• What is asked
Search the data for the string "Blender" and extract every line where it appears.

• Data shown

━━━

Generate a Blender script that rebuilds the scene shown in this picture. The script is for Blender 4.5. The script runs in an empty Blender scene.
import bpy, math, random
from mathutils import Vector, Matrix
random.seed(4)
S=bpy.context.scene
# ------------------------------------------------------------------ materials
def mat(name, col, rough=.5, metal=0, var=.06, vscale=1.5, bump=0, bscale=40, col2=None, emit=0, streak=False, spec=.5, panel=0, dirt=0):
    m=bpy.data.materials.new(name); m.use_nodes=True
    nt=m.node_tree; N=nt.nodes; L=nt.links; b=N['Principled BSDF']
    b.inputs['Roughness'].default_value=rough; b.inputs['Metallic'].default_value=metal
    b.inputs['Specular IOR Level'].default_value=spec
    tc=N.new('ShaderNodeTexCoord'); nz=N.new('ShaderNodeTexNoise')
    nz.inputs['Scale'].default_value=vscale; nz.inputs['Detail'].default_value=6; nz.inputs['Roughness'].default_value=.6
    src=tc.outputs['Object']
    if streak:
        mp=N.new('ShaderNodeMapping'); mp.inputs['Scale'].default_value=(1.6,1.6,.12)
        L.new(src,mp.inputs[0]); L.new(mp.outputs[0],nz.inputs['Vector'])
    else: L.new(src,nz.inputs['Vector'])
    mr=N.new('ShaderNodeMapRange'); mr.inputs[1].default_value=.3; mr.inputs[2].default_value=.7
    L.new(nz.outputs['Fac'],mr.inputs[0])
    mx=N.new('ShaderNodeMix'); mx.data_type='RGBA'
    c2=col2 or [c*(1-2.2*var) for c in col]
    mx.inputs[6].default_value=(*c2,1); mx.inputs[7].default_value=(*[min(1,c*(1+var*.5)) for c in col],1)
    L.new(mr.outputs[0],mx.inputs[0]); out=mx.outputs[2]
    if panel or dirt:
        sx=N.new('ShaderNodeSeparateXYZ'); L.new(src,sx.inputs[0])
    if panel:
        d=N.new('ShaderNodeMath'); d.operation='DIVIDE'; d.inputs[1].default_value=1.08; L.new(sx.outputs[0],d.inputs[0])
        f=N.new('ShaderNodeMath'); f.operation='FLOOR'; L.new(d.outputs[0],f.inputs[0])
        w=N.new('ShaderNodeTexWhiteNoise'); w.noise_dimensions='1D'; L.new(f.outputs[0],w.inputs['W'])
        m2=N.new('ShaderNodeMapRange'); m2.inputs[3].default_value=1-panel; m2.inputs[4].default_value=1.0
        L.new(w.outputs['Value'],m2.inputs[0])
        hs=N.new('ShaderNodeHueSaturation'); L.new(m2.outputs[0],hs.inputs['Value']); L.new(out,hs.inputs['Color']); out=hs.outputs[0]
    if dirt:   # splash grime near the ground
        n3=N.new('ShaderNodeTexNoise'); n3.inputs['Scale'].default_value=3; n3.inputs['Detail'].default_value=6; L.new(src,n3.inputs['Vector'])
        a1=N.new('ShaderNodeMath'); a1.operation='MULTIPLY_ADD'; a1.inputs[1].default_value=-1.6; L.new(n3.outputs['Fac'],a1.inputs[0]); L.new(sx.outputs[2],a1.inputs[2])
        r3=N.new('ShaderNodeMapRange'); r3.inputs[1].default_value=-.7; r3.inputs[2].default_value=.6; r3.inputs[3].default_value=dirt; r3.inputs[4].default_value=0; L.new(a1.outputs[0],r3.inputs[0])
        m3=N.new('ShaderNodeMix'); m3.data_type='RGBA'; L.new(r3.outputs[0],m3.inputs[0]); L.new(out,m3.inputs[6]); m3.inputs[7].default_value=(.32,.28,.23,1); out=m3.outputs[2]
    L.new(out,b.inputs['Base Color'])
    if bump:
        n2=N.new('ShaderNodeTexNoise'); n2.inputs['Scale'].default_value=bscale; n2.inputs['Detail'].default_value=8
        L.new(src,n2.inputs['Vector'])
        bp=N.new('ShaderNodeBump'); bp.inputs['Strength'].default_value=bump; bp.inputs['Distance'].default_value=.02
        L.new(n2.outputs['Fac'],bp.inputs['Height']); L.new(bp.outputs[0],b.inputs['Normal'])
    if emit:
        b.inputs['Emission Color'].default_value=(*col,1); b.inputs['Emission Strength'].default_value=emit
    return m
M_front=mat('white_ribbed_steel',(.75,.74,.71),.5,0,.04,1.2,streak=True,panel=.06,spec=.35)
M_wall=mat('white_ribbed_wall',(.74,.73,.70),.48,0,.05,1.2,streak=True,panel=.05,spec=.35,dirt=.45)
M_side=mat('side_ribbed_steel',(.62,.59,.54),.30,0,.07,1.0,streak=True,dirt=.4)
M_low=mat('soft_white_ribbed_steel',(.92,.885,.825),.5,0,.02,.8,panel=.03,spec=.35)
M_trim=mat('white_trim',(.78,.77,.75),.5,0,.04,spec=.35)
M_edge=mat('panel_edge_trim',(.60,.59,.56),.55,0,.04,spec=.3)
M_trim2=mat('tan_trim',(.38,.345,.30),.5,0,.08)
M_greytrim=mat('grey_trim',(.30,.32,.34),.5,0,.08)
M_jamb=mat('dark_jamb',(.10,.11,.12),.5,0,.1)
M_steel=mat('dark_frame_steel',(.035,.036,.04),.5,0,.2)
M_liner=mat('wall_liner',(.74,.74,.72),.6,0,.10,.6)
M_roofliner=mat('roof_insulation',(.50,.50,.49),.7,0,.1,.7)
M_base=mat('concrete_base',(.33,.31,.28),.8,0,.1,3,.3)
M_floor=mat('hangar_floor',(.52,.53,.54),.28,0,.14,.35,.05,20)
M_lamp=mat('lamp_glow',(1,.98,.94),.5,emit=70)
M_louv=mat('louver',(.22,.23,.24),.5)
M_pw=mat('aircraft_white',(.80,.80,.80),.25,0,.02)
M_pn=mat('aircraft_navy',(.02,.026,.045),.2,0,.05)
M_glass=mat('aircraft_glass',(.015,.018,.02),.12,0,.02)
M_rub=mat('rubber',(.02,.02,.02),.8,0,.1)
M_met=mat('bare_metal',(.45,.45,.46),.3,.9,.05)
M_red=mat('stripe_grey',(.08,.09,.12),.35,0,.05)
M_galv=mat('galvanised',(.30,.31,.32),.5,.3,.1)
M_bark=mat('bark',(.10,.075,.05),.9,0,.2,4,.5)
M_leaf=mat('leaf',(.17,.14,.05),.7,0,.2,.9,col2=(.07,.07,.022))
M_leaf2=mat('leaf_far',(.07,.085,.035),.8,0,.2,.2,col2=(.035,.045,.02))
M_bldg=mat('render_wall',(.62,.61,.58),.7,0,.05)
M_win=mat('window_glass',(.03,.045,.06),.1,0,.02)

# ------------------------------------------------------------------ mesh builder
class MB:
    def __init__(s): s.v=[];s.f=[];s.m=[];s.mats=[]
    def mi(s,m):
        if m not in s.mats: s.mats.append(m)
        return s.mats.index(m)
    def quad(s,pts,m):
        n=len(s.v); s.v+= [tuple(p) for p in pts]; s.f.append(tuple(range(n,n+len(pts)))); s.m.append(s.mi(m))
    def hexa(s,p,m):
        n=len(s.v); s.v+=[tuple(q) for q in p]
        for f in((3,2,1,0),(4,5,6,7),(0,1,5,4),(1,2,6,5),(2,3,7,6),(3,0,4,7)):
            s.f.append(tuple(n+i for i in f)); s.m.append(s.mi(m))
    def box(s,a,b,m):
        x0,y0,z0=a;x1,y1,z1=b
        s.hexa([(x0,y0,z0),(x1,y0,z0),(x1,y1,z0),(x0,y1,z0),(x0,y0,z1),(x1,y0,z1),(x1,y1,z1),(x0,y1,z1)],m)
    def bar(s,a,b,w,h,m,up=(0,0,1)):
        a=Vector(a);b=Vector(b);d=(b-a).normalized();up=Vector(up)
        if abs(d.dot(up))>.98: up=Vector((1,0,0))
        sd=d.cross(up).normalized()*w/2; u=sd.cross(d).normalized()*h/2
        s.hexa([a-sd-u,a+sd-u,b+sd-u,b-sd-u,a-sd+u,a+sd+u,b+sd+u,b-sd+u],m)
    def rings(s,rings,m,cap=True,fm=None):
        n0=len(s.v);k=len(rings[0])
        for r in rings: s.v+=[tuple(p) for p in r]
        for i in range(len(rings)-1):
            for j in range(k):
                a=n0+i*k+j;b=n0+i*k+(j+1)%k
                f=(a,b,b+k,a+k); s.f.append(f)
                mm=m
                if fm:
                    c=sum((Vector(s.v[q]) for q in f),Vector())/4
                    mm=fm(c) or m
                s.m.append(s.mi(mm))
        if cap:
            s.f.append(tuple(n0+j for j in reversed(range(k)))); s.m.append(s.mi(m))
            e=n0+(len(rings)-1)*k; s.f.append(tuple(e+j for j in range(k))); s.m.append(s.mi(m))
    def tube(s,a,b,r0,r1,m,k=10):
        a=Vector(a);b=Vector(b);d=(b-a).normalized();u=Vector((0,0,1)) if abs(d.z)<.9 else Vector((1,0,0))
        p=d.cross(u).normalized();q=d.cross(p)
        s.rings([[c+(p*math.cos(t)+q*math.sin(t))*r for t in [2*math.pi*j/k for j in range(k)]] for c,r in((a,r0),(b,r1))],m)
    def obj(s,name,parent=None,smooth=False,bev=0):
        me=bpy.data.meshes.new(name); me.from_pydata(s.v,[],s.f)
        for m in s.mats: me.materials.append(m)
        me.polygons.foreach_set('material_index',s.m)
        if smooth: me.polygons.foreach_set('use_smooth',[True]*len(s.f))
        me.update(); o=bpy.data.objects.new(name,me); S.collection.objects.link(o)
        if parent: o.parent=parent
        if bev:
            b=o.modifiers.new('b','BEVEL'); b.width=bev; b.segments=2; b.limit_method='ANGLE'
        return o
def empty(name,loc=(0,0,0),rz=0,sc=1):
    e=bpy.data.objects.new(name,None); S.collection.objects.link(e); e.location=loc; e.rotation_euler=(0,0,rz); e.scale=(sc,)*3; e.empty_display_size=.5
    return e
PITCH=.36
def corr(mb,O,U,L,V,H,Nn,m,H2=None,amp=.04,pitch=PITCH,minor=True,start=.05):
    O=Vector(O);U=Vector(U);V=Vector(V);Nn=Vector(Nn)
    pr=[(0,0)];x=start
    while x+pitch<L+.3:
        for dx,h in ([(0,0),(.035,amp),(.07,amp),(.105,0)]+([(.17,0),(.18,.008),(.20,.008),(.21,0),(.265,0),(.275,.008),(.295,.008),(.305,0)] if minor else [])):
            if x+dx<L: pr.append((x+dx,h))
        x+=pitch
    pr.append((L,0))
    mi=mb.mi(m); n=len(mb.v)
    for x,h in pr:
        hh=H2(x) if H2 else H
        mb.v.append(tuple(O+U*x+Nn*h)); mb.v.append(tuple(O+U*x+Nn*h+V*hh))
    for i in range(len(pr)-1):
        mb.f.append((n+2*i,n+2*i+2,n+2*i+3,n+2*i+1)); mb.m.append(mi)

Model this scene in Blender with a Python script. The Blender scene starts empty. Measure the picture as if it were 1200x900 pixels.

━━━

• Finished task
Generate a Blender script that rebuilds the scene shown in this picture. The script is for Blender 4.5. The script runs in an empty Blender scene.
Model this scene in Blender with a Python script. The Blender scene starts empty. Measure the picture as if it were 1200x900 pixels.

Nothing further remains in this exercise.